Contemporaneously file a Motion for Expedited Discovery. When the Defendant has notice and an opportunity to be heard, your motion must proceed as an application for Preliminary Injunction as explained here. You will need to carry your burden of proof at the evidentiary hearing on the Preliminary Injunction. Promptly and urgently obtaining the essential documentary evidence helpful to your position is important. And, you can properly prepare for cross-examination with a few key depositions. When a few Ohio Counties experimented with Commercial Dockets, most commercial docket judges were amenable to shortening interrogatories and document request responses to 14 days, and allowing up to 3 depositions per side not to exceed 90 minutes per witness. Note: Ohio R. Civ. P. 33, 34 and 36 all provide for answers in a “shorter” time than 28 days “as the court may allow.”

Consider a Motion for Emergency Pretrial Conference. Many lawyers overlook the benefits of Rule 16 regarding Pretrial Procedure. Although Ohio courts are required to conduct a pretrial conference, the Rule provides that the court may schedule “one or more conferences” to address the enumerated objectives, which include: (12) “Other matters which may aid in the disposition of the action.” Filing a terse motion for emergency conference to schedule the preliminary injunction to “aid in the disposition of the action” alerts the court to the urgency of the matter and can promptly hale the parties before the court to address your first day filings.

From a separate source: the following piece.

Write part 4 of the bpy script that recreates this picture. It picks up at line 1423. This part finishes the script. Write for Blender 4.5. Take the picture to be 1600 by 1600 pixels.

Contact the court staff, law clerk or constable, to request an immediate appearance before the court on the first available date as soon as all papers are ready to be filed:

1. Verified Complaint 2. Motion for Preliminary Injunction with Supporting Memorandum 3. Motion for Expedited Discovery 4. Motion for Appointment of Special Process Server 5. Motion for Emergency Pretrial Conference

If the court is amenable to the Emergency Conference, then you can include a scheduling order with the initial packet the process server delivers with the summons. Finally, make bond arrangements in advance of the Preliminary Injunction hearing. Under Ohio law, a security bond is necessary in every injunction case, pursuant to Rule 65(C). Some courts have ruled that “no bond” is inappropriate and there must be at least some nominal bond. The injunction will not become effective until the bond is posted; and, in some cases the bond can be very high. You can contact your client’s corporate general insurance policy issuer as they are likely familiar with your client’s finances and can be in the position to post the security immediately.